REPUBLIKA.CO.ID, TRIPOLI-- Seorang delegasi Mahkamah Kriminal Internasional (ICC) ditahan di Libya setelah salah satu pengacara mereka membawa dokumen mencurigakan untuk menangkap putra Muammar Qaddafi,Saif al-Islam, akhir pekan lalu. Pengacara Australia bernama Melinda Taylor adalah salah satu dari empat delegasi ICC yang diizinkan Jaksa Agung Libya untuk mengunjungi Saif al-Islam di pegunungan barat Zintan.
"Selama kunjungannya, pengacara mencoba memberi dokumen kepada Saif, dokumen berisi hal yang berbahaya bagi keamanan Libya,"kata pengacara yang mewakili Libya di ICC, Ahmed al-Jehani. Menurut Jehani, dokumen itu tidak ada hubungannya dengan kasus Saif.
Jehani mengatakan, dokumen-dokumen itu berasal dari beberapa orang termasuk mantan tangan kanan Saif, Mohammed Ismail. Selain itu, terdapat pula dokumen kosong yang telah ditandatangani oleh Saif. Mengenai Taylor, Jehani mengatakan, pengacara ICC itu ditahan di sebuah penginapan bersama rekan-rekannya. Ketika ditanya apakah Taylor akan segera dibebaskan, Jehani berharap pengacara asal Australia itu dapat segera dibebaskan.

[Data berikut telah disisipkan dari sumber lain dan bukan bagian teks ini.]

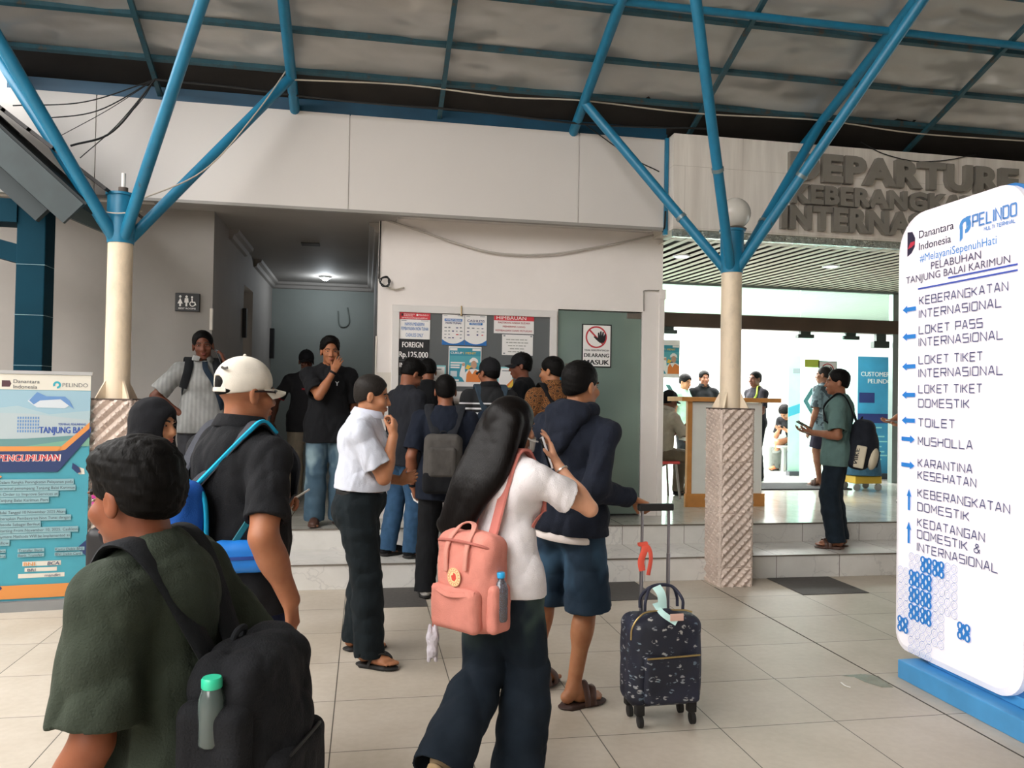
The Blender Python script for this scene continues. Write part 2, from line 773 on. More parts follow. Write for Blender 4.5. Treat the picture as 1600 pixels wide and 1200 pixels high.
def surf(prims, h, subs=(), wr=0.0, wf=26.0, seed=0, smooth=1):
    """zero surface (verts, quads) of the smooth union of prims minus subs"""
    pos = [p for p in prims if not getattr(p, 'neg', False)]
    lo = np.min([p.lo for p in pos], axis=0) - 3 * h - wr * 2
    hi = np.max([p.hi for p in pos], axis=0) + 3 * h + wr * 2
    n = np.ceil((hi - lo) / h).astype(int) + 1
    gx, gy, gz = [(lo[i] + h * np.arange(n[i])).astype(np.float32) for i in range(3)]
    D = np.full(tuple(n), 1.0, np.float32)

    def sub(p):
        if p.t == 'h':
            s = [0, 0, 0]
            e = list(n)
        else:
            s = np.maximum(np.floor((p.lo - p.k - 2 * h - lo) / h).astype(int), 0)
            e = np.minimum(np.ceil((p.hi + p.k + 2 * h - lo) / h).astype(int) + 1, n)
        sl = tuple(slice(int(s[i]), int(max(s[i], e[i]))) for i in range(3))
        return sl, gx[sl[0]][:, None, None], gy[sl[1]][None, :, None], gz[sl[2]][None, None, :]
    for p in prims:
        sl, X, Y, Z = sub(p)
        if D[sl].size:
            e = _ev(p, X, Y, Z).astype(np.float32)
            D[sl] = -smin(-D[sl], e, p.k) if getattr(p, 'neg', False) else smin(D[sl], e, p.k)
    if wr:
        D += wrinkle(gx[:, None, None], gy[None, :, None], gz[None, None, :], wr, wf, seed)
    for p in subs:
        sl, X, Y, Z = sub(p)
        if D[sl].size:
            D[sl] = -smin(-D[sl], _ev(p, X, Y, Z).astype(np.float32), p.k)
    for ax in range(3):                       # keep the border outside
        ix = [slice(None)] * 3
        for e in (0, -1):
            ix[ax] = e
            D[tuple(ix)] = np.maximum(D[tuple(ix)], h)
    S = D < 0
    c = np.zeros(tuple(n - 1), np.int8)
    offs = [(i, j, k) for i in (0, 1) for j in (0, 1) for k in (0, 1)]
    for i, j, k in offs:
        c += S[i:n[0] - 1 + i, j:n[1] - 1 + j, k:n[2] - 1 + k]
    act = (c > 0) & (c < 8)
    I = np.argwhere(act)
    idx = np.full(act.shape, -1, np.int64)
    idx[act] = np.arange(len(I))
    acc = np.zeros((len(I), 3))
    cnt = np.zeros(len(I))
    for o0 in offs:
        for axx in range(3):
            if o0[axx]:
                continue
            o1 = list(o0)
            o1[axx] = 1
            d0 = D[I[:, 0] + o0[0], I[:, 1] + o0[1], I[:, 2] + o0[2]]
            d1 = D[I[:, 0] + o1[0], I[:, 1] + o1[1], I[:, 2] + o1[2]]
            m = (d0 < 0) != (d1 < 0)
            t = np.where(m, d0 / np.where(m, d0 - d1, 1.0), 0)
            for a in range(3):
                acc[:, a] += np.where(m, o0[a] + (t if a == axx else 0.0), 0)
            cnt += m
    V = lo + h * (I + acc / cnt[:, None])
    Q = []
    for axx in range(3):
        b, d = [(1, 2), (2, 0), (0, 1)][axx]
        s0 = [slice(None)] * 3
        s1 = [slice(None)] * 3
        s0[axx] = slice(0, -1)
        s1[axx] = slice(1, None)
        ch = S[tuple(s0)] != S[tuple(s1)]
        E = np.argwhere(ch)
        E = E[(E[:, b] > 0) & (E[:, d] > 0)]
        ins = S[E[:, 0], E[:, 1], E[:, 2]]
        q = []
        for ob, od in ((1, 1), (0, 1), (0, 0), (1, 0)):
            F = E.copy()
            F[:, b] -= ob
            F[:, d] -= od
            q.append(idx[F[:, 0], F[:, 1], F[:, 2]])
        q = np.stack(q, 1)
        q[~ins] = q[~ins][:, ::-1]
        Q.append(q)
    Q = np.concatenate(Q)
    Q = Q[(Q >= 0).all(1)]
    for _ in range(smooth):                   # one light relaxation
        N_ = len(V)
        sm = np.zeros_like(V)
        ct = np.bincount(Q.ravel(), minlength=N_) * 2.0
        for k in range(4):
            for j in (1, 3):
                W = V[Q[:, (k + j) % 4]]
                for a in range(3):
                    sm[:, a] += np.bincount(Q[:, k], weights=W[:, a], minlength=N_)
        V = V * 0.5 + 0.5 * sm / np.maximum(ct, 1)[:, None]
    return V, Q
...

Meski begitu, hal yang berbeda diungkapkan kepala brigade yang menangkap Saif. Ia menemukan rekaman dan bahan untuk memata-matai dari beberapa anggota ICC. "Kami menginterogasi mereka dan menerima seruan untuk membebaskan mereka, tapi kami adalah nasionalis dan menolaknya," kata Alajmu Ali Ahmed al-Atiri. Anggota dan pengacara tersebut masih dalam tahanan sampai interogasi lebih lanjut.
Attiri pun mengatakan, ICC sebelumnya telah meminta untuk bertemu secara pribadi dengan Saif al-Islam tetapi ditolak. "Kami menipu tim ICC dengan mewakilkan salah satu dari kita yang buta huruf dan tua, tapi sebenarnya adalah orang bijak yang dapat berbicara empat bahasa termasuk Inggris," katanya.
Kemudian, wakilnya tersebut melihat pengacara ICC memiliki surat yang ditulis dalam bahasa Inggris yang berisi persetujuan Saif untuk dipindah ke pengadilan ICC. Lanjut Attiri, setelah ia mencari Taylir, mereka menemukan surat dari Mohammed Ismail untuk Saif dan satu lagi lagi ditulis kembali ke Ismail.
Pengadilan yang berbasis di Den Haag itu terjebak dalam perang tarik ulur dengan Dewan Transisi Nasional (NTC) Libya tentang siapa yang harus mengadili Saif al-Islam, yang ditangkap tahun lalu setelah kematian ayahnya, Moammar Khadafi.
Tripoli menganggap Seif harus diadili di Libya karena merupakan masalah harga diri nasional dan sebagai nilai transformasi tuduhan terhadap Seif yang akan diselenggarakan di Libya. Sementara kelompok hak asasi manusia mempertanyakan apakah sistem peradilan di Libya dapat memenuhi standar hukum internasional. Mereka meminta Seif harus diserahkan kepada ICC.